Классическая мысль испытывает ужас перед основаниями для сомнения в однажды обоснованной предметной теории, «истине факта». И, значит, сомнения в самой возможности успешного действия. А такие основания есть.
Как насчёт такого аргумента в пользу возможности истины — не отказываться от раз обоснованной идеи, теории, пока собственно не доказана её ложность?
Заботы сами по себе слишком реактивны, хаотичны, глупы, противоречат друг другу, чтобы опираться только на них.
Но заботы и желания, возможно, прокладывают наш путь уже к тем конкретным темам, в сфере которых нам уже будут нужны адекватные идеи. Они избавят нас от вопросов — а на каких собственно обоснованных идеях нам основываться? пусть стоит следовать раз обоснованным идеям — но каким именно?

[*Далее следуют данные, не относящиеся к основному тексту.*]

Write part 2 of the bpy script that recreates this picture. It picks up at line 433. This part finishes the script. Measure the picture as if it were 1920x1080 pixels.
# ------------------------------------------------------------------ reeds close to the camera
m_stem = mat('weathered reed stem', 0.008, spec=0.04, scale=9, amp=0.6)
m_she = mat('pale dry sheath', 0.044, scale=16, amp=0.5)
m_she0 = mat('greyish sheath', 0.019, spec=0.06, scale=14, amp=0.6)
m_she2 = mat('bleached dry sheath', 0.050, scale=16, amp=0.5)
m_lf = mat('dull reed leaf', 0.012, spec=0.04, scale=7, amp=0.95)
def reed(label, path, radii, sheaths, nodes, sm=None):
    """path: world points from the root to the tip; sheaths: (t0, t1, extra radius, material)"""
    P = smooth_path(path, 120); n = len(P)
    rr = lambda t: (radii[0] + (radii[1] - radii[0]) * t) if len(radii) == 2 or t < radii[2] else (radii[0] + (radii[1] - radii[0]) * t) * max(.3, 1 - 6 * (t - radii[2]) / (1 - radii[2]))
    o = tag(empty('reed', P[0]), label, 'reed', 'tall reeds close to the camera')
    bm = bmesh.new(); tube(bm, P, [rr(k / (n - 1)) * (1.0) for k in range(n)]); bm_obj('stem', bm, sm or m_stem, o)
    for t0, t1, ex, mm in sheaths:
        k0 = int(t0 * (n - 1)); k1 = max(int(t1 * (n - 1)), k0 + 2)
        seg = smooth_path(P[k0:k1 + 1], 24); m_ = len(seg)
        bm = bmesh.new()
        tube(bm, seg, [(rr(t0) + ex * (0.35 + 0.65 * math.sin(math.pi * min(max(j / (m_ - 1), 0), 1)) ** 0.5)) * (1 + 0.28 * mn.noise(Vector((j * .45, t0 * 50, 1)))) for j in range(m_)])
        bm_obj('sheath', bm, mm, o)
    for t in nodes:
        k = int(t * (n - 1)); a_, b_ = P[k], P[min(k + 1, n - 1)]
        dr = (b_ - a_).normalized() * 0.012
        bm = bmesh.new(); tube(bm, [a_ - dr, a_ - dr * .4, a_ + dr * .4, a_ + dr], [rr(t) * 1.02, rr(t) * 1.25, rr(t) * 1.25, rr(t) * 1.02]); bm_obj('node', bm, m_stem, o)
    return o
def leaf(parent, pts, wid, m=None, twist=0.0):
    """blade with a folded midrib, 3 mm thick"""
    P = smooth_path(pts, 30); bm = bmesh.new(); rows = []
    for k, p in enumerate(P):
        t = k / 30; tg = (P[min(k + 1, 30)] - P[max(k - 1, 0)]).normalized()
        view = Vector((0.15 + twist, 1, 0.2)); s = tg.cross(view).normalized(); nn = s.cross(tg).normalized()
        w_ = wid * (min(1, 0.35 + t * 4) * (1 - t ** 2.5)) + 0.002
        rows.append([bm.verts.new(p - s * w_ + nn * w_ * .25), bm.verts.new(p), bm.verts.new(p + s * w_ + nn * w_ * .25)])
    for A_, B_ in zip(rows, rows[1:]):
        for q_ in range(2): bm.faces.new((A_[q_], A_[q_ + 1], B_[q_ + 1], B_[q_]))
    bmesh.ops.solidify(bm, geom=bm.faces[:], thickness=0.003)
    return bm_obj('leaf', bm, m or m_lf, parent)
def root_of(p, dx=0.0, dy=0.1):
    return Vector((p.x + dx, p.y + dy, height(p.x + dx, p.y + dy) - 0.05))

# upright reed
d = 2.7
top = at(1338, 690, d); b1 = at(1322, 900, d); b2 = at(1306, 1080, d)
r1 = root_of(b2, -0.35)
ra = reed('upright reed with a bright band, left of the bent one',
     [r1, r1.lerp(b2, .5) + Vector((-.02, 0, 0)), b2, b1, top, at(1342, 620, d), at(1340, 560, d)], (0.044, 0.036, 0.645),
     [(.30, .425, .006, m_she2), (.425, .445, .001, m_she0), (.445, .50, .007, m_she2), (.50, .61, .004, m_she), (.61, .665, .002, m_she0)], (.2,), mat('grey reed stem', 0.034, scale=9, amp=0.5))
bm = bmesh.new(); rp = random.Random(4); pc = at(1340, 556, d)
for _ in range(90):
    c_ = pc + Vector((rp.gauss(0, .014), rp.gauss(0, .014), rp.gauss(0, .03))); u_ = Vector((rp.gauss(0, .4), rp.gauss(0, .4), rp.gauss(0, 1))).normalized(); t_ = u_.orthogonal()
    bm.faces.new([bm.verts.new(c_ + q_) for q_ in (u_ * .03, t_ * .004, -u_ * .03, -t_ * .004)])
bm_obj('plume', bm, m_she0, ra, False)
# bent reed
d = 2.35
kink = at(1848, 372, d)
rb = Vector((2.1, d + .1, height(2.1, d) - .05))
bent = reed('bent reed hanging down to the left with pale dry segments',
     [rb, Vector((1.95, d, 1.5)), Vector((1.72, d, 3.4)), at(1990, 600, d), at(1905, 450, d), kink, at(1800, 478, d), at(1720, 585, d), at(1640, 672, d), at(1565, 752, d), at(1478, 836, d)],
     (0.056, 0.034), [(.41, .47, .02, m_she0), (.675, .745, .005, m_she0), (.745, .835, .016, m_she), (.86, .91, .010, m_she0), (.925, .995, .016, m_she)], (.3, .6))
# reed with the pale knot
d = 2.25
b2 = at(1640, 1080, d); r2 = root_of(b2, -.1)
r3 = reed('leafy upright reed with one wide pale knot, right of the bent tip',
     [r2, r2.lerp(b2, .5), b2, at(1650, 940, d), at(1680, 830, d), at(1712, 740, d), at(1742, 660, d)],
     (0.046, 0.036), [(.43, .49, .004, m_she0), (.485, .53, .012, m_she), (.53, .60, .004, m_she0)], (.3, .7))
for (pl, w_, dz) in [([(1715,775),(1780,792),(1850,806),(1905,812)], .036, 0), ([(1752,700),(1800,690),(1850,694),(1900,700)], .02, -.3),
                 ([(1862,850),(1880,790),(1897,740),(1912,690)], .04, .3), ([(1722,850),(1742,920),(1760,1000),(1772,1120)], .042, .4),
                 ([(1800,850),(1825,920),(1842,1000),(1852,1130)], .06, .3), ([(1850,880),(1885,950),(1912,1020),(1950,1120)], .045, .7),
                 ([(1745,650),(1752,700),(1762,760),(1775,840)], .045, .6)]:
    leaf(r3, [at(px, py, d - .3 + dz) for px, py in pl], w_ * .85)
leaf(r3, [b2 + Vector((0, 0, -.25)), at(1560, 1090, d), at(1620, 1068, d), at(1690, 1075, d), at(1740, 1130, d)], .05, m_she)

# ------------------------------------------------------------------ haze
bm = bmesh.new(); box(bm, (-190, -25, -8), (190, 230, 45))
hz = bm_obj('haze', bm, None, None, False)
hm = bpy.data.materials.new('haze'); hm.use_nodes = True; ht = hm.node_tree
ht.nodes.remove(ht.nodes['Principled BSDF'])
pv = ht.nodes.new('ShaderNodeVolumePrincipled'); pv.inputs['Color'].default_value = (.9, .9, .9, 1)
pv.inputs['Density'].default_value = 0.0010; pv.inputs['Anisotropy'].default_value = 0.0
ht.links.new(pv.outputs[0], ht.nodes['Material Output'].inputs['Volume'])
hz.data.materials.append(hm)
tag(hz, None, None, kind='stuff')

Верно, что любая предметная теория может оказаться ложной. Но она точно также может оказаться и истинной.
Как теперь быть с инстанциями, которые берут на себя ответственность по отысканию истины? Применим ли к отношениям с ними принцип, согласно которому нам следует доверять им — в тех, конечно, случаях, когда это доверие не приведёт необратимо к утрате нашей способности привлечь их к ответственности, если они не оправдают нашего доверия?
Но что есть сам акт нашей мысли, в том числе, о возможности истины? Если у нас нет оснований относить его к области чистого духа, значит, он сам всегда является «земным» предприятием, претендующим на успех, и мы будем противоречить сами себе, посвящая это предприятие открытию невозможности, в том числе, его же собственного успеха. Но у нас есть основания относить мысль к области чистого духа.